Re: U.S. gingerly expands security role in Central America
http://www.latimes.com/news/nationworld/world/la-fg-us-central-america-20121205,0,7912620.story?page=2&track=lat-email-latimesworldnews
You wrote
“When Jerez talks about the U.S. influence in Guatemala, it isn't to dredge up the facts of the U.S.-backed coup d'etat in 1954, or the covert CIA support for the brutally repressive right-wing military during the country's 36-year civil war, which ended in 1996.”
After a US backed coup ousted Guatemala's democratically elected government under Jacobo Arbvenz in 1954, military dictatorship, generously funded, organized and trained by various US governments, proceeded to murder 200,000 people over 30 years. The UN-sponsored Historical Clarification Commission (CEH) stated in 1999 that the Guatemalan state was responsible for 93% of the human rights violations committed during the war.

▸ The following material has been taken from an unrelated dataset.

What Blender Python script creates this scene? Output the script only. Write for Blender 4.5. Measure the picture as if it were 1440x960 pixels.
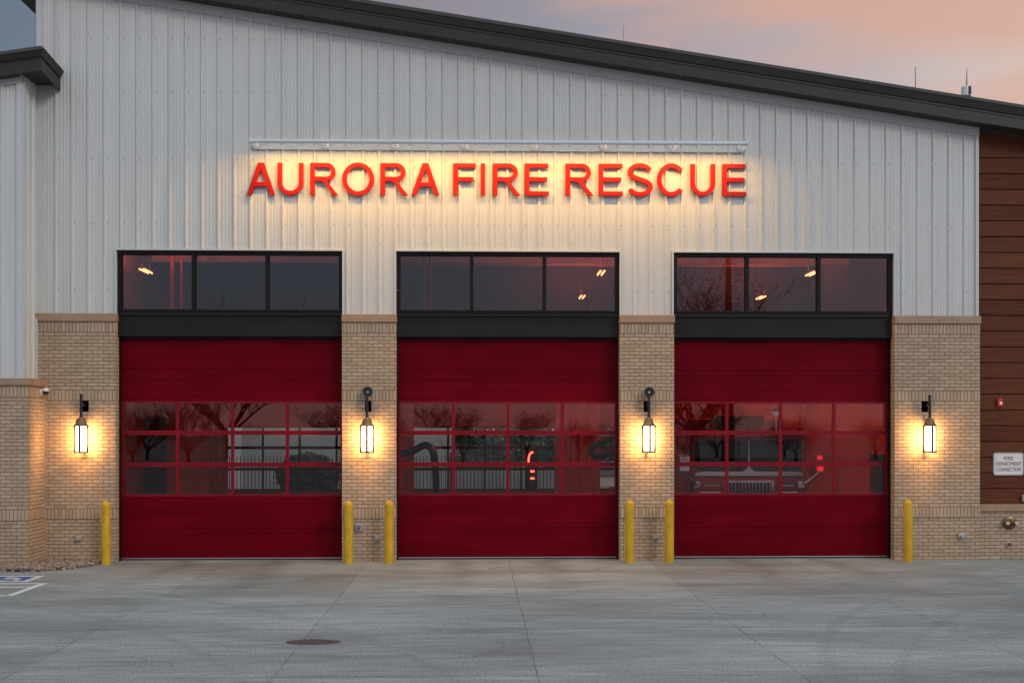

It was one of the worst bloodbaths in the Western Hemisphere in the last century. US support for it was out in the open – far from limited to “covert” CIA assistance. You could very easily have made these facts clear to your readers. Why didn’t you? Do you assume most readers already know all that? Where would they have learned?
Joe Emersberger
Dear Mr. Emersberger:
Thank you for reading my story, and for your thoughtful response. You are correct that there were periods of overt US support for the Guatemalan military during the Civil War. I'm sure you also know that the story of over US military aid is a tangled one, with the the spigot for covert US aid going on and off over the course of the conflict.
In the passage of the story that you cite, I was thinking about the covert CIA aid that continued even after 1990, when the Bush I administration cut off military aid, largely over the DeVine killing. The idea of the sentence was to give readers a sense of the kinds of specific complaints that critics of US policy in Guatemala harbor. Elsewhere in the story, I think we make the general case that the US was involved with some unsavory characters over the course of its cold war involvement in the region.
With warm regards,
Richard Fausset
Mexico City
Mr. Fausset:
None of the questions I put to you were in my first note were rhetorical. I appreciate that you took the time to reply to me, but I wish you would answer at least this:
Do you think most readers of the article are aware that the Guatemalan government murdered about 200,000 people with generous US support?
It is fact that can be quite concisely stated. I just did it above using 11 words. With that key fact stated many other assumptions of yours – in your note to me and in the article – become impossible to justify.
For example, how was the bloodbath in Guatemala a "civil war" any more than Saddam Hussein's slaugther of the Kurds during the 1980s – which also targetted some armed rebels – a "civil war"? How are US governments any less "unsavory characters" than the murderers they supported in Guatemala?